Geoff Farina – Blobscape

Geoff Farina
Blobscape

Geoff Farina is a busy man. In addition to the albums he’s released with the bands Karate and Secret Stars, he also is accumulating a respectable solo catalogue. Interestingly enough, as all of those bands evolve, one element stands out: that of Farina’s jazzy, experimental guitar playing. It’s clear in each of those projects that Farina is reaching, trying new things, playing for the sheer joy of the sounds he’s able to make, and in the process his guitarwork gets better and more exciting.
This, then, may be the culmination of that development. Blobscape is not a real album, per se, but rather a collection of 16 pieces chosen out of more than 100 that were completely improvised. In the fall of 2001, Farina and Secret Stars collaborator Jodi Buonanno went to the Narragansett Grange Hall in Wakefield, RI, where Farina played and Buonanno painted, both working off the creative energy of the other. There were no changes made to this recording; Farina merely chose his 16 favorites.
Many critics have used words like “masturbatory” for Farina’s self-indulgent guitar playing in the past, and those critics will absolutely hate this album, for it’s perhaps the most self-indulgent of all. But rather than compiling minutes of guitar wanking, Farina is really trying to express himself through the instrument. For the most part, he succeeds on these 16 instrumental pieces. Taking a page from musicians like Charlie Parker and John Zorn, Farina allows the guitar to become the extension of his emotions and thoughts, and without other instruments or vocals to accompany, the guitar sounds really do shine on their own.

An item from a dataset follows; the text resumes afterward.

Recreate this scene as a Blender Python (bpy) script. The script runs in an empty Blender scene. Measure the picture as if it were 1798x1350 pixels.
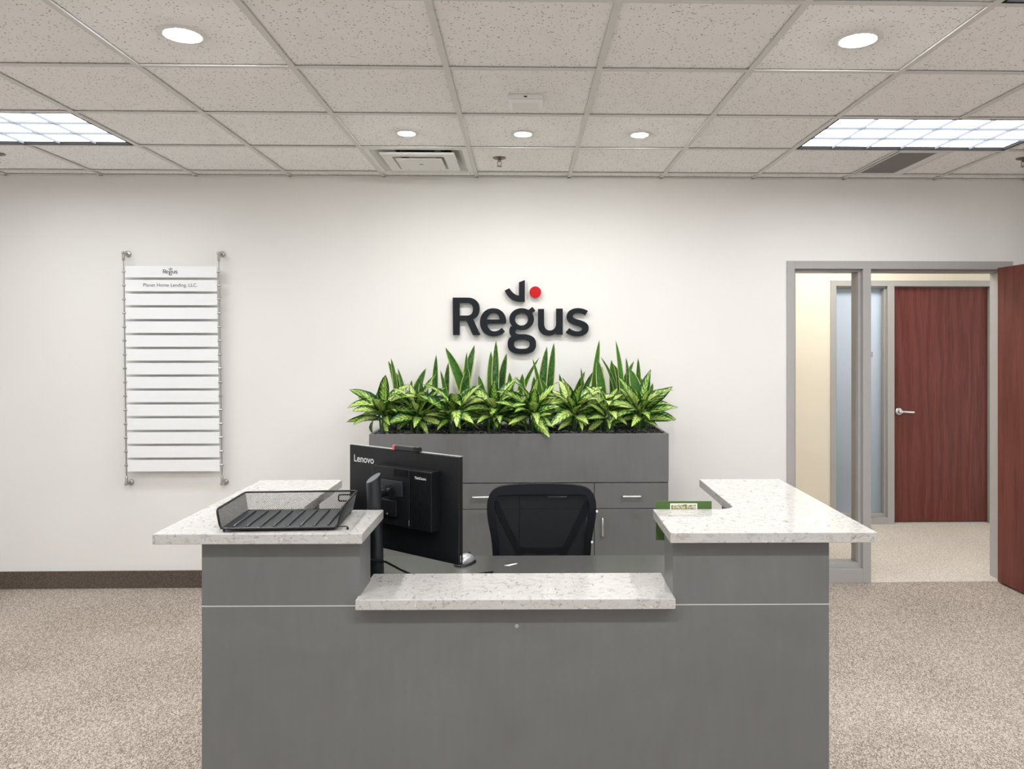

That’s not to say that this is the easiest release to listen to. Forsaking traditional rock structure, these pieces are more solo compositions than songs, as Farina blends chords and notes with a light, quick hand. At times sounding a bit like noise, at others brilliant, chiming sounds, these pieces don’t feel right on their own. Sure, they were picked out of more than 100, so they can’t flow together, but I find myself checking the tracks and surprised at how many have passed without my realizing it. They do flow together, coherent in their own jazzy experimentation.
A few pieces stand out. The and jazzy “Slurpy” is a favorite and will sit well with fans of Farina’s most recent solo album. “Chewable Resources” flows nicely around quick, almost classically played notes for a startling powerful feel, and it flows nicely into the title track, which really is the standout piece of experimental guitar. The quick progression on “Hibye” is impressive, while “Universal Indians” feels about as free-form as Farina ever gets. Some of the quieter songs, like “Piss,” make this album a nice, calming late-night listen.
No, this album is not for everyone, and I won’t be surprised if many critics pan it, but I find it a fascinating listen. This is music from the heart, played by a talented guitarist exploring his own abilities and inspiration. My only regret is the paintings by Buonanno done at the same time are not represented here in some way. It might help expand on the experience.